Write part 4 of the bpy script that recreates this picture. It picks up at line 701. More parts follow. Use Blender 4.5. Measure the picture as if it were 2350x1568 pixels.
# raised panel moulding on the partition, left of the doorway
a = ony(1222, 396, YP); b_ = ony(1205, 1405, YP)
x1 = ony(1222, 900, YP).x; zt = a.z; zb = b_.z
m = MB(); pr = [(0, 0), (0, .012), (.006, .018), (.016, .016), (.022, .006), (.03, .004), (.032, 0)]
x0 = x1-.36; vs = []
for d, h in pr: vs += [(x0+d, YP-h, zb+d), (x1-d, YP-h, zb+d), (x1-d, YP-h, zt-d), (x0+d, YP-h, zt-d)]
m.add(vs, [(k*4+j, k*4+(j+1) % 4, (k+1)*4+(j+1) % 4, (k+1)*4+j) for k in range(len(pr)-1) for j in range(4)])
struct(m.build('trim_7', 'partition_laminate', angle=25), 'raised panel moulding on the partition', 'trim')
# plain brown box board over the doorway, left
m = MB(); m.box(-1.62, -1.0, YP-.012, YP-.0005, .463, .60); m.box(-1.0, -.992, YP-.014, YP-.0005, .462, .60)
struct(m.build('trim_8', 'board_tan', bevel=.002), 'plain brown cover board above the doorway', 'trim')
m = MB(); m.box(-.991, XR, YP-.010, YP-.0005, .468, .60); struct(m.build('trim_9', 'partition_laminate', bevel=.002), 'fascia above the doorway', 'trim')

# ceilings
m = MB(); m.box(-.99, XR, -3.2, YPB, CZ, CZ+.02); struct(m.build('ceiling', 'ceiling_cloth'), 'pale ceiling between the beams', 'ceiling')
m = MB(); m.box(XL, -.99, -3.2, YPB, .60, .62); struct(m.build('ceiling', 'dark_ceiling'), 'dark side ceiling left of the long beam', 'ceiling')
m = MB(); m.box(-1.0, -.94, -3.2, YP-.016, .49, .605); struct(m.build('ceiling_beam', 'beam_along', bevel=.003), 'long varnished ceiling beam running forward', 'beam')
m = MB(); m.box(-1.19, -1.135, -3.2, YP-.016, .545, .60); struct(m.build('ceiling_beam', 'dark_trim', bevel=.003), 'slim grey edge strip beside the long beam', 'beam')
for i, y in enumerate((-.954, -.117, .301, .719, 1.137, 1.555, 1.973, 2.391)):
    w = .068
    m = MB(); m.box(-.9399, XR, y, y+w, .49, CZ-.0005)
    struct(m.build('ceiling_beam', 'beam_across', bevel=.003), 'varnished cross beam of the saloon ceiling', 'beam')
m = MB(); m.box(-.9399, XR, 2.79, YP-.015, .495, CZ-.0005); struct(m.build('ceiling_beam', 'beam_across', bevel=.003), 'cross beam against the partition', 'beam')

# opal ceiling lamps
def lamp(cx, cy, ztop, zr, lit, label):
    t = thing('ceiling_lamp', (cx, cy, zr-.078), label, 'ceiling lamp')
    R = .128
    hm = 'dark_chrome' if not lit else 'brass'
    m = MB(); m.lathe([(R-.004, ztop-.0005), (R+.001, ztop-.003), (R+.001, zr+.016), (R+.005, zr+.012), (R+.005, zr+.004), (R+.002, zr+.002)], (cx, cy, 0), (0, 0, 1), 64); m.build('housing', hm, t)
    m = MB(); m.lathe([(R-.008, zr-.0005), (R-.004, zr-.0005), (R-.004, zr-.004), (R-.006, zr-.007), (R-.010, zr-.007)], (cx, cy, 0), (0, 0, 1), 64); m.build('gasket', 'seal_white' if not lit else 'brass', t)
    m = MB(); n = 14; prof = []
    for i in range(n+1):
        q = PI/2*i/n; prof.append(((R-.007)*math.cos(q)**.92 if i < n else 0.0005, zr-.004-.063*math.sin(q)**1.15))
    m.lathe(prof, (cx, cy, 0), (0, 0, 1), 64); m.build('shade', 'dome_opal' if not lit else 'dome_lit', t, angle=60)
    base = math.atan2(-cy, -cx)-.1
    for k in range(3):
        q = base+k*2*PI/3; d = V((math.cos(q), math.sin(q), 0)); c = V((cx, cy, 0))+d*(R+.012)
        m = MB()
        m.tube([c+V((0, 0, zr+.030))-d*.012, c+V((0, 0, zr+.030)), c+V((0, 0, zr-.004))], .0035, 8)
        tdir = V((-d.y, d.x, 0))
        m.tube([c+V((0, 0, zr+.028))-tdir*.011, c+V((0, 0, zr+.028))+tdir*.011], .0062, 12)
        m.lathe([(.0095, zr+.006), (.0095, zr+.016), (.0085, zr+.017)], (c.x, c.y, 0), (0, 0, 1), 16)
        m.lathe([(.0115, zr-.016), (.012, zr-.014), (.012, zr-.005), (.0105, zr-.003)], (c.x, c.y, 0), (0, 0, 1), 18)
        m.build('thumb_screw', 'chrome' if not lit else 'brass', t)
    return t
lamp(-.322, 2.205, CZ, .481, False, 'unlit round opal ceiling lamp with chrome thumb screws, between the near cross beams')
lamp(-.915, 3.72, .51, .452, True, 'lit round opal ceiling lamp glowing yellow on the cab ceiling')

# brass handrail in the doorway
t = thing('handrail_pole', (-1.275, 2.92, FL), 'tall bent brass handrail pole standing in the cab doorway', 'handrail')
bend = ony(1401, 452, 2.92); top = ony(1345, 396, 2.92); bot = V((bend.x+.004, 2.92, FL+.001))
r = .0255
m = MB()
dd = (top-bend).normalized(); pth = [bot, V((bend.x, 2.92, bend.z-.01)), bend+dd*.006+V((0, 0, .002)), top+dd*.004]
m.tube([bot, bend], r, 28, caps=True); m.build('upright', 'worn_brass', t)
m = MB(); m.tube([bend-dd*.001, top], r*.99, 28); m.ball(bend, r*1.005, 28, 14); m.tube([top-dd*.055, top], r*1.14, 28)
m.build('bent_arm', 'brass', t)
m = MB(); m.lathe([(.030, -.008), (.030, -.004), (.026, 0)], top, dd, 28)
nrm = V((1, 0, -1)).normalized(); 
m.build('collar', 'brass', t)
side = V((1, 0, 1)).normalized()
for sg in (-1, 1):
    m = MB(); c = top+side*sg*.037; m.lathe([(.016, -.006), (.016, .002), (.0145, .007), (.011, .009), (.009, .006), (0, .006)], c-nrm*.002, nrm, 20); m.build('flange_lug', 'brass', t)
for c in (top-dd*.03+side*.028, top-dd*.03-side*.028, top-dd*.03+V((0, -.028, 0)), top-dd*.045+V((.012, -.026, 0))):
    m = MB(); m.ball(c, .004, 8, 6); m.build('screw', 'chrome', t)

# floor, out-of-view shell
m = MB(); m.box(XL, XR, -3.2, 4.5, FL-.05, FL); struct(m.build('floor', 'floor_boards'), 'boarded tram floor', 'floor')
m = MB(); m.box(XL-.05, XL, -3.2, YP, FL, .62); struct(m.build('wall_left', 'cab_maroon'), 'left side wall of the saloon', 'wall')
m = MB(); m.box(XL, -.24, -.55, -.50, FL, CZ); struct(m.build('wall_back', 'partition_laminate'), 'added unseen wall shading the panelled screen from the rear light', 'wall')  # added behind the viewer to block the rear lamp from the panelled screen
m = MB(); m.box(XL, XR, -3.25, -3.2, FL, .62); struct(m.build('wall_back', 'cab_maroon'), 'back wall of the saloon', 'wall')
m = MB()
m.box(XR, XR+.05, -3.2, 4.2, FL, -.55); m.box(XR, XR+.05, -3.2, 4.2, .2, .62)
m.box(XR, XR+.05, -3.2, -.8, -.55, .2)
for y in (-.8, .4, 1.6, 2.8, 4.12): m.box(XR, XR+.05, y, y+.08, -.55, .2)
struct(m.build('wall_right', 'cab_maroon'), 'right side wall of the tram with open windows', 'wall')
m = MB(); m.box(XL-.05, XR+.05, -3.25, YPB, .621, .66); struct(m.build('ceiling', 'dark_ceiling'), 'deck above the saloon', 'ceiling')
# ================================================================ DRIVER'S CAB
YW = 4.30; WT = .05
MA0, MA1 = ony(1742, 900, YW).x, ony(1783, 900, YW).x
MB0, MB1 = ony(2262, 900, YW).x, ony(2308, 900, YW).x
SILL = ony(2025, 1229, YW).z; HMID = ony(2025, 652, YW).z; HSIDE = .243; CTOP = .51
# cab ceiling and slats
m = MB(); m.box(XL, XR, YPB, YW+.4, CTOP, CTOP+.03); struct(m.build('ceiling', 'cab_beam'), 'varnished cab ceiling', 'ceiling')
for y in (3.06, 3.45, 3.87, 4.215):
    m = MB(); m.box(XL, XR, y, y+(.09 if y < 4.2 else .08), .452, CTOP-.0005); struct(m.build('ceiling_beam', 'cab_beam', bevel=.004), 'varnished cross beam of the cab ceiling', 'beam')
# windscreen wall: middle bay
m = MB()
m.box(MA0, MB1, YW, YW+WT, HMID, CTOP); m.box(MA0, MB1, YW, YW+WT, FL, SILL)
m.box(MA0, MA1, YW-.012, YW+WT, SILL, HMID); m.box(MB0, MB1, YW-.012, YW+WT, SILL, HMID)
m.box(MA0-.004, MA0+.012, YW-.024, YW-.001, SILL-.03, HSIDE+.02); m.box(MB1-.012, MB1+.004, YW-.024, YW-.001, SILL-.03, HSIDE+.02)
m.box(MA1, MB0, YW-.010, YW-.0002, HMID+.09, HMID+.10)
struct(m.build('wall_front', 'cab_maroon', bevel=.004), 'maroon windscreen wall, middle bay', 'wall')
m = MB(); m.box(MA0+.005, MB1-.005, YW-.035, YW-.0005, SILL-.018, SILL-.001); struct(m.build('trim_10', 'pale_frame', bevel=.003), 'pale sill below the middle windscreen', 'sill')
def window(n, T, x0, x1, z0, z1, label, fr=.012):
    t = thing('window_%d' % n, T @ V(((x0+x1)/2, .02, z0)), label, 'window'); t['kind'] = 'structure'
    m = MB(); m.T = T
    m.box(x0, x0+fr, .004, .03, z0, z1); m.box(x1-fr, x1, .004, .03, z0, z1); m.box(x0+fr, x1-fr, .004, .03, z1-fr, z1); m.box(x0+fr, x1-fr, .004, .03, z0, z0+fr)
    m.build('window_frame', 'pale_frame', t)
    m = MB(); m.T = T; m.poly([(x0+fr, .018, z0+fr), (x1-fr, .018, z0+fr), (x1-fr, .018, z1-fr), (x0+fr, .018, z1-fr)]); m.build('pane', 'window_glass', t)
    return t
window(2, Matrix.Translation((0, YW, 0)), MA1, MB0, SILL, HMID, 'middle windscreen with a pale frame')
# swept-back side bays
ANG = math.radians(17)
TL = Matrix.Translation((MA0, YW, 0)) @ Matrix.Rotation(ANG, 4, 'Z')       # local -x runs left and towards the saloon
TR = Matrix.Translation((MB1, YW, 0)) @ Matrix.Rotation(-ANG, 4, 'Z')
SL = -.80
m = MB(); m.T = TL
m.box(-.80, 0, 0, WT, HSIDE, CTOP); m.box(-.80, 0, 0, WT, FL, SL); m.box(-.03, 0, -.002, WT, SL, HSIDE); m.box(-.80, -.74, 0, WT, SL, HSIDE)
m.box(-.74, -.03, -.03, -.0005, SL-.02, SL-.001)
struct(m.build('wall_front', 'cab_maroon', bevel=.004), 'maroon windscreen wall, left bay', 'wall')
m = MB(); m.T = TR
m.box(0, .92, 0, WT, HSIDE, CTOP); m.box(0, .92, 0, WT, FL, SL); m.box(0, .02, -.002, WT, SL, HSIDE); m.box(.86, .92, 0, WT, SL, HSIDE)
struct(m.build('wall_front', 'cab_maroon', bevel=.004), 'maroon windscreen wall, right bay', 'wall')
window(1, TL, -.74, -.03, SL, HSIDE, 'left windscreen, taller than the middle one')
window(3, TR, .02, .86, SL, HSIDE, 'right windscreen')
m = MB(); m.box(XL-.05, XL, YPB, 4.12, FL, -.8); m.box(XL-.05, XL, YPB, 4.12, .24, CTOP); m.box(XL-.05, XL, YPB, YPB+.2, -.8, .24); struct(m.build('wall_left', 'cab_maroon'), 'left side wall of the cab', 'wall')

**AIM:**
Print, please, the lines from the first line of the material through the line that contains "m = MB(); m.box(-.9399, XR, 2.79, YP-.015, .495, CZ-.0005);", exactly as written and with nothing added.

**WRITTEN REPLY:**
Write part 4 of the bpy script that recreates this picture. It picks up at line 701. More parts follow. Use Blender 4.5. Measure the picture as if it were 2350x1568 pixels.
# raised panel moulding on the partition, left of the doorway
a = ony(1222, 396, YP); b_ = ony(1205, 1405, YP)
x1 = ony(1222, 900, YP).x; zt = a.z; zb = b_.z
m = MB(); pr = [(0, 0), (0, .012), (.006, .018), (.016, .016), (.022, .006), (.03, .004), (.032, 0)]
x0 = x1-.36; vs = []
for d, h in pr: vs += [(x0+d, YP-h, zb+d), (x1-d, YP-h, zb+d), (x1-d, YP-h, zt-d), (x0+d, YP-h, zt-d)]
m.add(vs, [(k*4+j, k*4+(j+1) % 4, (k+1)*4+(j+1) % 4, (k+1)*4+j) for k in range(len(pr)-1) for j in range(4)])
struct(m.build('trim_7', 'partition_laminate', angle=25), 'raised panel moulding on the partition', 'trim')
# plain brown box board over the doorway, left
m = MB(); m.box(-1.62, -1.0, YP-.012, YP-.0005, .463, .60); m.box(-1.0, -.992, YP-.014, YP-.0005, .462, .60)
struct(m.build('trim_8', 'board_tan', bevel=.002), 'plain brown cover board above the doorway', 'trim')
m = MB(); m.box(-.991, XR, YP-.010, YP-.0005, .468, .60); struct(m.build('trim_9', 'partition_laminate', bevel=.002), 'fascia above the doorway', 'trim')

# ceilings
m = MB(); m.box(-.99, XR, -3.2, YPB, CZ, CZ+.02); struct(m.build('ceiling', 'ceiling_cloth'), 'pale ceiling between the beams', 'ceiling')
m = MB(); m.box(XL, -.99, -3.2, YPB, .60, .62); struct(m.build('ceiling', 'dark_ceiling'), 'dark side ceiling left of the long beam', 'ceiling')
m = MB(); m.box(-1.0, -.94, -3.2, YP-.016, .49, .605); struct(m.build('ceiling_beam', 'beam_along', bevel=.003), 'long varnished ceiling beam running forward', 'beam')
m = MB(); m.box(-1.19, -1.135, -3.2, YP-.016, .545, .60); struct(m.build('ceiling_beam', 'dark_trim', bevel=.003), 'slim grey edge strip beside the long beam', 'beam')
for i, y in enumerate((-.954, -.117, .301, .719, 1.137, 1.555, 1.973, 2.391)):
    w = .068
    m = MB(); m.box(-.9399, XR, y, y+w, .49, CZ-.0005)
    struct(m.build('ceiling_beam', 'beam_across', bevel=.003), 'varnished cross beam of the saloon ceiling', 'beam')
m = MB(); m.box(-.9399, XR, 2.79, YP-.015, .495, CZ-.0005); struct(m.build('ceiling_beam', 'beam_across', bevel=.003), 'cross beam against the partition', 'beam')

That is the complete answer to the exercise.